● **INSTRUCTIONS FOR THE TASK**
Return all of the data exactly as given.

● **ENTRIES SHOWN**
-- start --

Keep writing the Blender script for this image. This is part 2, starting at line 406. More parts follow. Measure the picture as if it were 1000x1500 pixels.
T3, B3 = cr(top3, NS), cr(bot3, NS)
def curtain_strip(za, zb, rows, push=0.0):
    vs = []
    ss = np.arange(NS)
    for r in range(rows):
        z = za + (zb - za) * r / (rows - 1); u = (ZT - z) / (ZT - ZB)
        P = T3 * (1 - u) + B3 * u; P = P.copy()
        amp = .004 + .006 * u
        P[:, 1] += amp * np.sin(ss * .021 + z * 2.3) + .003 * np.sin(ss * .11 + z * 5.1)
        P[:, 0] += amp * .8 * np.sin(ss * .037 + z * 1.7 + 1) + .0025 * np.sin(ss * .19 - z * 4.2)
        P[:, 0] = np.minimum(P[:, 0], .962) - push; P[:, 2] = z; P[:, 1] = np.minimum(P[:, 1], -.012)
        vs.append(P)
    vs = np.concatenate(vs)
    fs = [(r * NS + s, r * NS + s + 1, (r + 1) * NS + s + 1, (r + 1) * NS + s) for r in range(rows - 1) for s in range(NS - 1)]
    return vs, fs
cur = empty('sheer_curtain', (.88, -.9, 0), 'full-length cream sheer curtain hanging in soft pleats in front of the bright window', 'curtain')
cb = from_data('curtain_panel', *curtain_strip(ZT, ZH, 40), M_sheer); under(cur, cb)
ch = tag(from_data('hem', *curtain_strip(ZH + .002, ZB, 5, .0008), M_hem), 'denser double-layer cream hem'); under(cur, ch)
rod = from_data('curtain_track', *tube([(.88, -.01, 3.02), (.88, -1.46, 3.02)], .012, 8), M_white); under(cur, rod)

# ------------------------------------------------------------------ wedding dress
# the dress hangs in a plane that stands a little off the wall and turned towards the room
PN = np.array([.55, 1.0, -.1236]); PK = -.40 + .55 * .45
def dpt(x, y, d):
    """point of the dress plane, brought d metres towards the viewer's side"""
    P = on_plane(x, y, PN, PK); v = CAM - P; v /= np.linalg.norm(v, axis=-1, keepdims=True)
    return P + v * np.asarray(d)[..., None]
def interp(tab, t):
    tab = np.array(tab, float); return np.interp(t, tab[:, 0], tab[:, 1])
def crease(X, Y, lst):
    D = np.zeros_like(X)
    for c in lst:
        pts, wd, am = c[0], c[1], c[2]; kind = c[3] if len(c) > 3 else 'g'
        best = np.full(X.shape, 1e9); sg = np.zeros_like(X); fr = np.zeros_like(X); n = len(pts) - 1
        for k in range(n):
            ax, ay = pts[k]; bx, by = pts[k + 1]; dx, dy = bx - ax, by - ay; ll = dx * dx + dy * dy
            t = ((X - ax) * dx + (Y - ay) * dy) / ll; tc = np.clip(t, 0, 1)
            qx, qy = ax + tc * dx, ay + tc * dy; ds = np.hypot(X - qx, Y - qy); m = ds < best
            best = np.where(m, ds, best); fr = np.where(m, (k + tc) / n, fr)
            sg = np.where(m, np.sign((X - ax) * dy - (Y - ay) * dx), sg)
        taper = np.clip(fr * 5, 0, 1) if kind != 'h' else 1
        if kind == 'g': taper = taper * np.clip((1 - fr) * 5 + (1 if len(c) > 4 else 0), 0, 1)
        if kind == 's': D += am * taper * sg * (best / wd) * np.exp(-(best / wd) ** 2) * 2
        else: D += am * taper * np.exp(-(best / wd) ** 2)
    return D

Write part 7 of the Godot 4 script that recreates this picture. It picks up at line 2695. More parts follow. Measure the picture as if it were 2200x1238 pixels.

-- end --

● **TASK OUTPUT**
Keep writing the Blender script for this image. This is part 2, starting at line 406. More parts follow. Measure the picture as if it were 1000x1500 pixels.
T3, B3 = cr(top3, NS), cr(bot3, NS)
def curtain_strip(za, zb, rows, push=0.0):
    vs = []
    ss = np.arange(NS)
    for r in range(rows):
        z = za + (zb - za) * r / (rows - 1); u = (ZT - z) / (ZT - ZB)
        P = T3 * (1 - u) + B3 * u; P = P.copy()
        amp = .004 + .006 * u
        P[:, 1] += amp * np.sin(ss * .021 + z * 2.3) + .003 * np.sin(ss * .11 + z * 5.1)
        P[:, 0] += amp * .8 * np.sin(ss * .037 + z * 1.7 + 1) + .0025 * np.sin(ss * .19 - z * 4.2)
        P[:, 0] = np.minimum(P[:, 0], .962) - push; P[:, 2] = z; P[:, 1] = np.minimum(P[:, 1], -.012)
        vs.append(P)
    vs = np.concatenate(vs)
    fs = [(r * NS + s, r * NS + s + 1, (r + 1) * NS + s + 1, (r + 1) * NS + s) for r in range(rows - 1) for s in range(NS - 1)]
    return vs, fs
cur = empty('sheer_curtain', (.88, -.9, 0), 'full-length cream sheer curtain hanging in soft pleats in front of the bright window', 'curtain')
cb = from_data('curtain_panel', *curtain_strip(ZT, ZH, 40), M_sheer); under(cur, cb)
ch = tag(from_data('hem', *curtain_strip(ZH + .002, ZB, 5, .0008), M_hem), 'denser double-layer cream hem'); under(cur, ch)
rod = from_data('curtain_track', *tube([(.88, -.01, 3.02), (.88, -1.46, 3.02)], .012, 8), M_white); under(cur, rod)

# ------------------------------------------------------------------ wedding dress
# the dress hangs in a plane that stands a little off the wall and turned towards the room
PN = np.array([.55, 1.0, -.1236]); PK = -.40 + .55 * .45
def dpt(x, y, d):
    """point of the dress plane, brought d metres towards the viewer's side"""
    P = on_plane(x, y, PN, PK); v = CAM - P; v /= np.linalg.norm(v, axis=-1, keepdims=True)
    return P + v * np.asarray(d)[..., None]
def interp(tab, t):
    tab = np.array(tab, float); return np.interp(t, tab[:, 0], tab[:, 1])
def crease(X, Y, lst):
    D = np.zeros_like(X)
    for c in lst:
        pts, wd, am = c[0], c[1], c[2]; kind = c[3] if len(c) > 3 else 'g'
        best = np.full(X.shape, 1e9); sg = np.zeros_like(X); fr = np.zeros_like(X); n = len(pts) - 1
        for k in range(n):
            ax, ay = pts[k]; bx, by = pts[k + 1]; dx, dy = bx - ax, by - ay; ll = dx * dx + dy * dy
            t = ((X - ax) * dx + (Y - ay) * dy) / ll; tc = np.clip(t, 0, 1)
            qx, qy = ax + tc * dx, ay + tc * dy; ds = np.hypot(X - qx, Y - qy); m = ds < best
            best = np.where(m, ds, best); fr = np.where(m, (k + tc) / n, fr)
            sg = np.where(m, np.sign((X - ax) * dy - (Y - ay) * dx), sg)
        taper = np.clip(fr * 5, 0, 1) if kind != 'h' else 1
        if kind == 'g': taper = taper * np.clip((1 - fr) * 5 + (1 if len(c) > 4 else 0), 0, 1)
        if kind == 's': D += am * taper * sg * (best / wd) * np.exp(-(best / wd) ** 2) * 2
        else: D += am * taper * np.exp(-(best / wd) ** 2)
    return D

Write part 7 of the Godot 4 script that recreates this picture. It picks up at line 2695. More parts follow. Measure the picture as if it were 2200x1238 pixels.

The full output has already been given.